▶ [Exercise objective]: Copy nothing but the text: reproduce each line of the listing exactly and leave the pictures out.

▶ [Information shown]:
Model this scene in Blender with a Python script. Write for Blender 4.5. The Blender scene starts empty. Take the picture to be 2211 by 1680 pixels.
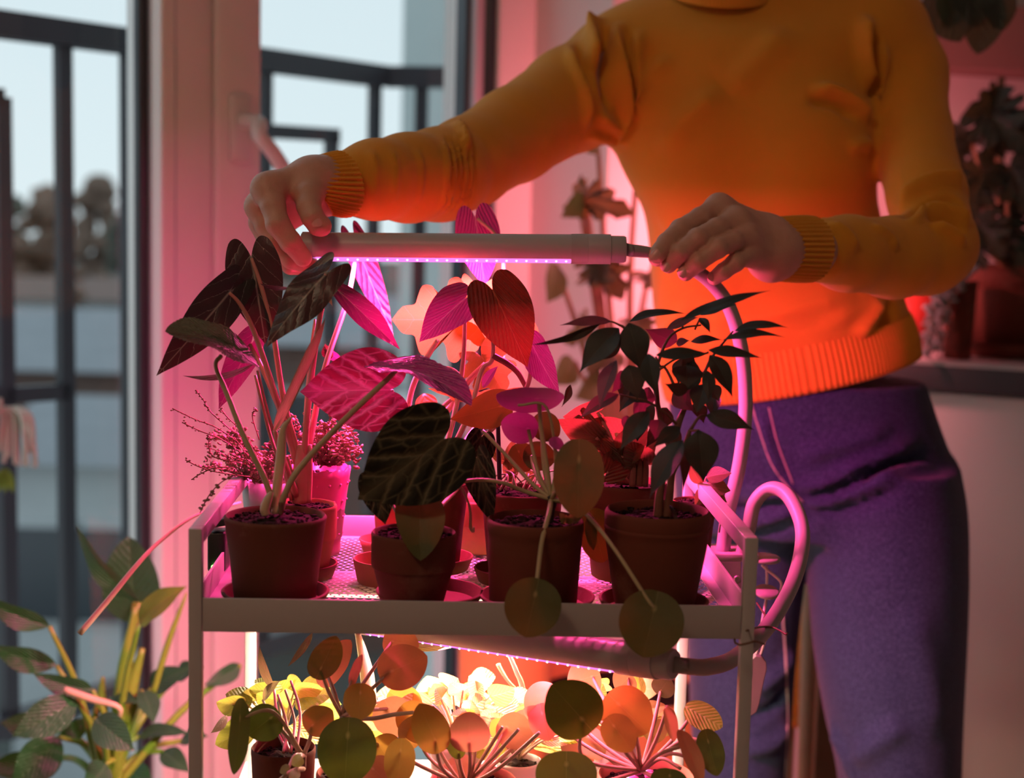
import bpy, bmesh, math, random
import numpy as np
from mathutils import Vector, Matrix, noise
from mathutils.bvhtree import BVHTree
random.seed(7); np.random.seed(7)
C = bpy.context.scene.collection
SC = bpy.context.scene
# ---------------------------------------------------------------- camera
H = 1.12                                  # lens height above the floor
FPX, TH, RO = 3315.0, 0.117, -0.0248       # focal length in pixels, pitch, roll
CX, CY = 1105.5, 840.0
_F = Vector((0, math.cos(TH), -math.sin(TH))); _R = Vector((1, 0, 0)); _U = _R.cross(_F)
RT = _R*math.cos(RO) - _U*math.sin(RO); UP = _R*math.sin(RO) + _U*math.cos(RO)
CAMP = Vector((0, 0, H))
cd = bpy.data.cameras.new('camera'); cam = bpy.data.objects.new('camera', cd); C.objects.link(cam)
cd.sensor_width = 36; cd.sensor_fit = 'HORIZONTAL'; cd.lens = FPX/2211*36
cd.clip_start = .02; cd.clip_end = 500
cam.matrix_world = Matrix(((RT.x, UP.x, -_F.x, 0), (RT.y, UP.y, -_F.y, 0), (RT.z, UP.z, -_F.z, H), (0, 0, 0, 1)))
cd.dof.use_dof = True; cd.dof.focus_distance = 1.17; cd.dof.aperture_fstop = 4.8
SC.camera = cam
# ---------------------------------------------------------------- view, world
SC.view_settings.view_transform = 'Standard'; SC.view_settings.look = 'None'
SC.view_settings.gamma = 1; SC.view_settings.use_curve_mapping = False
SC.view_settings.exposure = 0.0
wd = bpy.data.worlds.new('overcast_sky'); SC.world = wd; wd.use_nodes = True
_n = wd.node_tree.nodes; _l = wd.node_tree.links; _n.clear()
_tc = _n.new('ShaderNodeTexCoord'); _sx = _n.new('ShaderNodeSeparateXYZ'); _rp = _n.new('ShaderNodeValToRGB')
_bg = _n.new('ShaderNodeBackground'); _wo = _n.new('ShaderNodeOutputWorld')
_l.new(_tc.outputs['Generated'], _sx.inputs[0]); _l.new(_sx.outputs['Z'], _rp.inputs[0])
_rp.color_ramp.elements[0].position = 0.0; _rp.color_ramp.elements[0].color = (.72, .82, .86, 1)
_rp.color_ramp.elements[1].position = .5; _rp.color_ramp.elements[1].color = (.55, .68, .76, 1)
_l.new(_rp.outputs[0], _bg.inputs[0]); _bg.inputs[1].default_value = 1.22
_l.new(_bg.outputs[0], _wo.inputs[0])
LAMP_TOP_W, LAMP_LOW_W, LAMP_WARM_W, LAMP_REAR_W = 15.0, 1.4, 7.0, 4.6
PINK = (1.0, .056, .30); PINK3 = (1.0, .14, .28); PINK2 = (1.0, .20, .24)
WARM = (1.0, .76, .52)
_rd = bpy.data.lights.new('room_light', 'AREA'); _rd.shape = 'DISK'; _rd.size = .5; _rd.energy = 10.5; _rd.color = (1.0, .66, .42)
_ro = bpy.data.objects.new('room_light', _rd); C.objects.link(_ro); _ro.location = (-.75, -.35, 2.58)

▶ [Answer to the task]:
Model this scene in Blender with a Python script. Write for Blender 4.5. The Blender scene starts empty. Take the picture to be 2211 by 1680 pixels.
import bpy, bmesh, math, random
import numpy as np
from mathutils import Vector, Matrix, noise
from mathutils.bvhtree import BVHTree
random.seed(7); np.random.seed(7)
C = bpy.context.scene.collection
SC = bpy.context.scene
# ---------------------------------------------------------------- camera
H = 1.12                                  # lens height above the floor
FPX, TH, RO = 3315.0, 0.117, -0.0248       # focal length in pixels, pitch, roll
CX, CY = 1105.5, 840.0
_F = Vector((0, math.cos(TH), -math.sin(TH))); _R = Vector((1, 0, 0)); _U = _R.cross(_F)
RT = _R*math.cos(RO) - _U*math.sin(RO); UP = _R*math.sin(RO) + _U*math.cos(RO)
CAMP = Vector((0, 0, H))
cd = bpy.data.cameras.new('camera'); cam = bpy.data.objects.new('camera', cd); C.objects.link(cam)
cd.sensor_width = 36; cd.sensor_fit = 'HORIZONTAL'; cd.lens = FPX/2211*36
cd.clip_start = .02; cd.clip_end = 500
cam.matrix_world = Matrix(((RT.x, UP.x, -_F.x, 0), (RT.y, UP.y, -_F.y, 0), (RT.z, UP.z, -_F.z, H), (0, 0, 0, 1)))
cd.dof.use_dof = True; cd.dof.focus_distance = 1.17; cd.dof.aperture_fstop = 4.8
SC.camera = cam
# ---------------------------------------------------------------- view, world
SC.view_settings.view_transform = 'Standard'; SC.view_settings.look = 'None'
SC.view_settings.gamma = 1; SC.view_settings.use_curve_mapping = False
SC.view_settings.exposure = 0.0
wd = bpy.data.worlds.new('overcast_sky'); SC.world = wd; wd.use_nodes = True
_n = wd.node_tree.nodes; _l = wd.node_tree.links; _n.clear()
_tc = _n.new('ShaderNodeTexCoord'); _sx = _n.new('ShaderNodeSeparateXYZ'); _rp = _n.new('ShaderNodeValToRGB')
_bg = _n.new('ShaderNodeBackground'); _wo = _n.new('ShaderNodeOutputWorld')
_l.new(_tc.outputs['Generated'], _sx.inputs[0]); _l.new(_sx.outputs['Z'], _rp.inputs[0])
_rp.color_ramp.elements[0].position = 0.0; _rp.color_ramp.elements[0].color = (.72, .82, .86, 1)
_rp.color_ramp.elements[1].position = .5; _rp.color_ramp.elements[1].color = (.55, .68, .76, 1)
_l.new(_rp.outputs[0], _bg.inputs[0]); _bg.inputs[1].default_value = 1.22
_l.new(_bg.outputs[0], _wo.inputs[0])
LAMP_TOP_W, LAMP_LOW_W, LAMP_WARM_W, LAMP_REAR_W = 15.0, 1.4, 7.0, 4.6
PINK = (1.0, .056, .30); PINK3 = (1.0, .14, .28); PINK2 = (1.0, .20, .24)
WARM = (1.0, .76, .52)
_rd = bpy.data.lights.new('room_light', 'AREA'); _rd.shape = 'DISK'; _rd.size = .5; _rd.energy = 10.5; _rd.color = (1.0, .66, .42)
_ro = bpy.data.objects.new('room_light', _rd); C.objects.link(_ro); _ro.location = (-.75, -.35, 2.58)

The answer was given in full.